▶ _Directive_
Scan the listing and work out how many lines contain the word "part". Nothing but the number should be given.

▶ _Material shown_
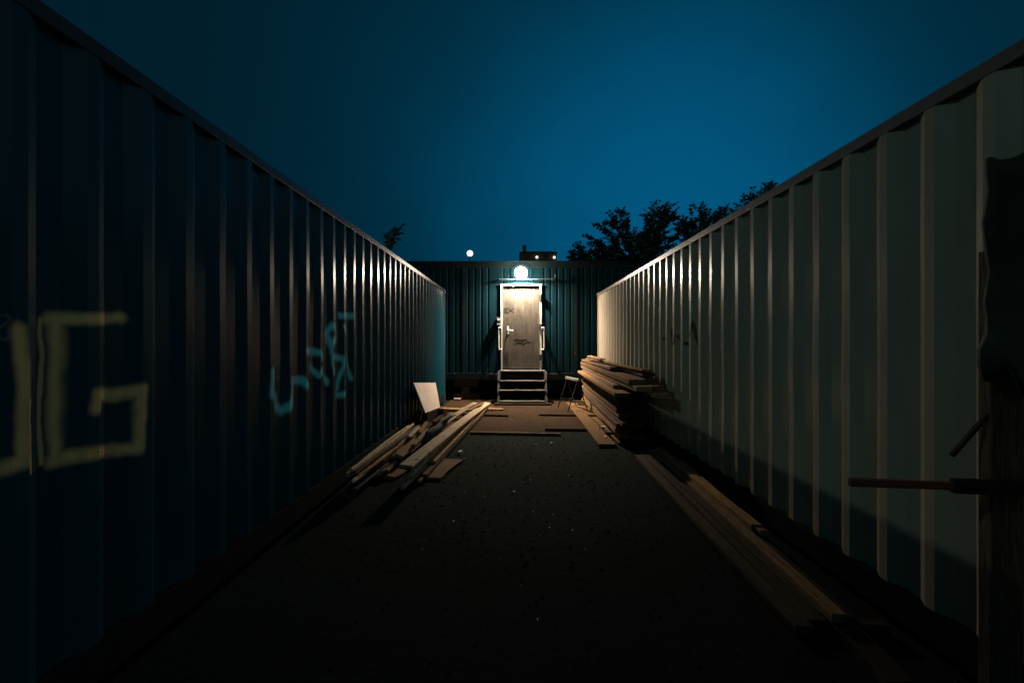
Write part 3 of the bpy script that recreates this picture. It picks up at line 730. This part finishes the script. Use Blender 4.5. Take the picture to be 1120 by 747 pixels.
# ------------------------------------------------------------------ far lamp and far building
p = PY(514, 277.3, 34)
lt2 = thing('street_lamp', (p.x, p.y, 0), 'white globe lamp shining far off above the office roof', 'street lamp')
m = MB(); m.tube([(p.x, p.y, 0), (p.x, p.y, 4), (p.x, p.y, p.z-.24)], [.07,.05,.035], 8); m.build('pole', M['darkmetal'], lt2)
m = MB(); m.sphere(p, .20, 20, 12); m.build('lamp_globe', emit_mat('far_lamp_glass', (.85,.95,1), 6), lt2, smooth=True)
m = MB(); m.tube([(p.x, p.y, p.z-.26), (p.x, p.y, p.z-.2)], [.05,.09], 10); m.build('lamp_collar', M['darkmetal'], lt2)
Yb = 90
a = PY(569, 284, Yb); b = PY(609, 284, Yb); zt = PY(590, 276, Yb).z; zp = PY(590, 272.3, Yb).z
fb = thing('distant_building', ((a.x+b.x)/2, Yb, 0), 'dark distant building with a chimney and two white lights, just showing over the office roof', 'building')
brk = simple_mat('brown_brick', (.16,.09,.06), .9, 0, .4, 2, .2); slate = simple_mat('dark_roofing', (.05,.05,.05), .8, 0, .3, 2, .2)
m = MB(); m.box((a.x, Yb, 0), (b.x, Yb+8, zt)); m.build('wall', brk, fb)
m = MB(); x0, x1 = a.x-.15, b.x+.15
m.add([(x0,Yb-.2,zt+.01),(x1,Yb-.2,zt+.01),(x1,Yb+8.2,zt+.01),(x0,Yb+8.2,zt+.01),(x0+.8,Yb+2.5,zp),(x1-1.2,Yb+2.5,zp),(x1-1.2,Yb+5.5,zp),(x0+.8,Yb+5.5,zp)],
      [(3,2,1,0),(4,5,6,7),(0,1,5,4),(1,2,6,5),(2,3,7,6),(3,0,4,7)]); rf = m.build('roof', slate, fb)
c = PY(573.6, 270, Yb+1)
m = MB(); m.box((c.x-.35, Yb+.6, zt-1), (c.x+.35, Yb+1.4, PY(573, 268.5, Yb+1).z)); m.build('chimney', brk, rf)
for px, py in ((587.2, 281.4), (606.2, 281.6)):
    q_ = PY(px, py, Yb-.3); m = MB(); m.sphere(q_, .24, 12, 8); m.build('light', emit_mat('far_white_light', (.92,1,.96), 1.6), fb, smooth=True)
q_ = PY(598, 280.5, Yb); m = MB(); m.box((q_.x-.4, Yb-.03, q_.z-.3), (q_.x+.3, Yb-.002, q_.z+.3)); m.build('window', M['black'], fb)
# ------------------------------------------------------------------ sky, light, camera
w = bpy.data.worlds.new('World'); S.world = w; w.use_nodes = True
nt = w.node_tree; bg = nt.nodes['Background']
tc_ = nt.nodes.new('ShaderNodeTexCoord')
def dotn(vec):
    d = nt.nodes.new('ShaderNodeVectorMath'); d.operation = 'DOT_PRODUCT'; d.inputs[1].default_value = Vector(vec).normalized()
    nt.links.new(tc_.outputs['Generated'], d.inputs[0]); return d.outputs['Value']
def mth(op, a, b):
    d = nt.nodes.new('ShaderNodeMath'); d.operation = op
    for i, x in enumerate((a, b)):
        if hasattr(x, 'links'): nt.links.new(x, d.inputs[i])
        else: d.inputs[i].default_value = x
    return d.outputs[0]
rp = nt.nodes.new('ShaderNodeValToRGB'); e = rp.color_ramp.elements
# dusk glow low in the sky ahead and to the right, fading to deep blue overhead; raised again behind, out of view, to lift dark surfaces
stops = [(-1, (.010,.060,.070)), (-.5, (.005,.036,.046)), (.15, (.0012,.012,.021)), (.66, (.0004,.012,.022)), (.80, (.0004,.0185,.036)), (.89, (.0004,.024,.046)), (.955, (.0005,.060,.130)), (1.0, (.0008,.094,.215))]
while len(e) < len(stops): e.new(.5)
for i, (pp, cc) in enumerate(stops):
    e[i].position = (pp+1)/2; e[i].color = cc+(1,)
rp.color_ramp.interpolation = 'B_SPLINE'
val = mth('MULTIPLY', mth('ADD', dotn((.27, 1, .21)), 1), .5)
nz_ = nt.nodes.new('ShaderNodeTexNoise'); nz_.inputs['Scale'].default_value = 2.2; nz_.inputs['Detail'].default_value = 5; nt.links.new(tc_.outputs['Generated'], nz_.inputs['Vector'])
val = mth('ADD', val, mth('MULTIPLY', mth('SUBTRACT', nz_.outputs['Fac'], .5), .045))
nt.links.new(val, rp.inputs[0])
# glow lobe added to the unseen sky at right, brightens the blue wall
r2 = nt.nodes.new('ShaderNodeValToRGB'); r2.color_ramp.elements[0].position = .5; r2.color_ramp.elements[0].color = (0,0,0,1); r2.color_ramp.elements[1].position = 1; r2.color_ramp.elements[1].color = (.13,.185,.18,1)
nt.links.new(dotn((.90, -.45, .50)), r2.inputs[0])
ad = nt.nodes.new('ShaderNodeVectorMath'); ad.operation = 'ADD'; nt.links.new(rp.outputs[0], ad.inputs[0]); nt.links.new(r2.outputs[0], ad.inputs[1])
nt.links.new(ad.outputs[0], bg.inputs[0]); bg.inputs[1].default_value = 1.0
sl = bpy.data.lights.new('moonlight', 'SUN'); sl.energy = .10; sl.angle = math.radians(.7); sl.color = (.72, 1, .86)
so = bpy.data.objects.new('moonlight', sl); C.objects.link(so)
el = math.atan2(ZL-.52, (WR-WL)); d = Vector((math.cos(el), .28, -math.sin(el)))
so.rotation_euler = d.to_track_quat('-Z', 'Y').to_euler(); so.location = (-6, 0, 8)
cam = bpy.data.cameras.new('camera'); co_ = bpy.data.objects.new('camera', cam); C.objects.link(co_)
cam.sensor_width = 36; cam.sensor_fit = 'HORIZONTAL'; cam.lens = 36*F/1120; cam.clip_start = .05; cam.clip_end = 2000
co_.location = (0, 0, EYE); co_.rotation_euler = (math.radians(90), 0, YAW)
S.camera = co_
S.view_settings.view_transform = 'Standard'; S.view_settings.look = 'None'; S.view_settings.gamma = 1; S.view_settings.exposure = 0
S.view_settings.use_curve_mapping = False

...

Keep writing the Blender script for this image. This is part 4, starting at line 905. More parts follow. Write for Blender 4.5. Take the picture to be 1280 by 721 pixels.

* * *

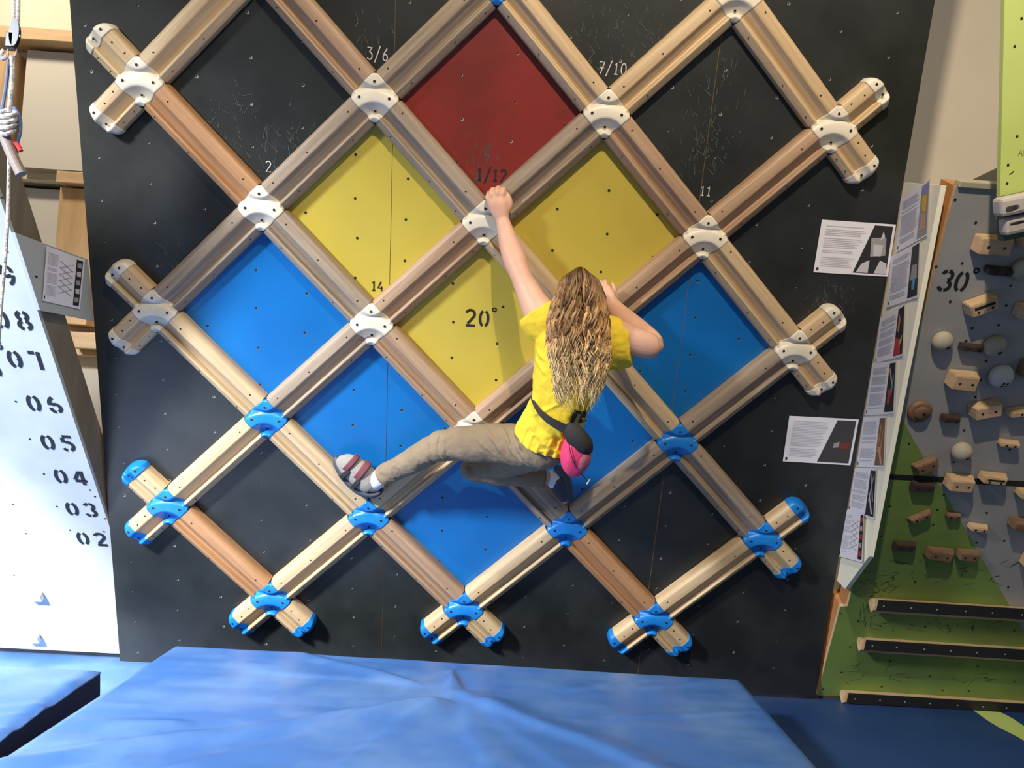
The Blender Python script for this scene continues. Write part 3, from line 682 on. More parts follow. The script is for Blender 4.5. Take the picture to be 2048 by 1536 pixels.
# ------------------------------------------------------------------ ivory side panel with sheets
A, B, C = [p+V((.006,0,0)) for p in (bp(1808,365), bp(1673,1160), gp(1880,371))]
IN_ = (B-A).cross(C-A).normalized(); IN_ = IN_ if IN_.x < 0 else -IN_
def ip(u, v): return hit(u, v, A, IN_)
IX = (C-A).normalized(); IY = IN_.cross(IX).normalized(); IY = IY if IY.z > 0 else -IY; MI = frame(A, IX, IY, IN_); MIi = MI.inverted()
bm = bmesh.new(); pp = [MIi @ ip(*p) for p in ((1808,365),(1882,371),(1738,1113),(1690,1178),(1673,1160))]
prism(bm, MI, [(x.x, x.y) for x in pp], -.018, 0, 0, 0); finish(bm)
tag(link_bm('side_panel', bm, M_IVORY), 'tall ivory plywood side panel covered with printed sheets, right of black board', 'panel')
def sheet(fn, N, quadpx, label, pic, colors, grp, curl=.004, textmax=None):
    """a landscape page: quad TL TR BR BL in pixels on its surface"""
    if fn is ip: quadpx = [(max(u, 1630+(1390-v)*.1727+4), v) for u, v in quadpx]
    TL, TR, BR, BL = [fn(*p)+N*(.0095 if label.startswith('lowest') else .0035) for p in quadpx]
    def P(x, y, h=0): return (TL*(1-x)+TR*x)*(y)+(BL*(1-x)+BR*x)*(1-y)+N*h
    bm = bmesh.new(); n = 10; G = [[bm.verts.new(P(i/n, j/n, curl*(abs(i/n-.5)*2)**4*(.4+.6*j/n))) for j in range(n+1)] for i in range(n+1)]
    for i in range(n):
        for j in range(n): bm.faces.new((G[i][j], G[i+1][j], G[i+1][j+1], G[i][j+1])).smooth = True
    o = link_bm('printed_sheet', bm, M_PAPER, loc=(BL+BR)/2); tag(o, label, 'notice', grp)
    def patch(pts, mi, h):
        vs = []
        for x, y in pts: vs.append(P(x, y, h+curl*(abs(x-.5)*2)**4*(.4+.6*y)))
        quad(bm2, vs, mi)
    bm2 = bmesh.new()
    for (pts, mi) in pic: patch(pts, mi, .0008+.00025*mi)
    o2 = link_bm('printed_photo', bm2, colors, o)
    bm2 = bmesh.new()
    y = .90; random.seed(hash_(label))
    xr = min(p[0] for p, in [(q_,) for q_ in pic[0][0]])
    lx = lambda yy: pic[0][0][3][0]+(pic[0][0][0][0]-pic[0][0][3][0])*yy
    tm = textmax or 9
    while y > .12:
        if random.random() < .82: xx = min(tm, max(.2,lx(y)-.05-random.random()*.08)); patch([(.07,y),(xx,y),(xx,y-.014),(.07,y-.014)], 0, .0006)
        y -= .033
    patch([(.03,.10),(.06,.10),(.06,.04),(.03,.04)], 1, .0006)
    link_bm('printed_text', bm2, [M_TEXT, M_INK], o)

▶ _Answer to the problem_
3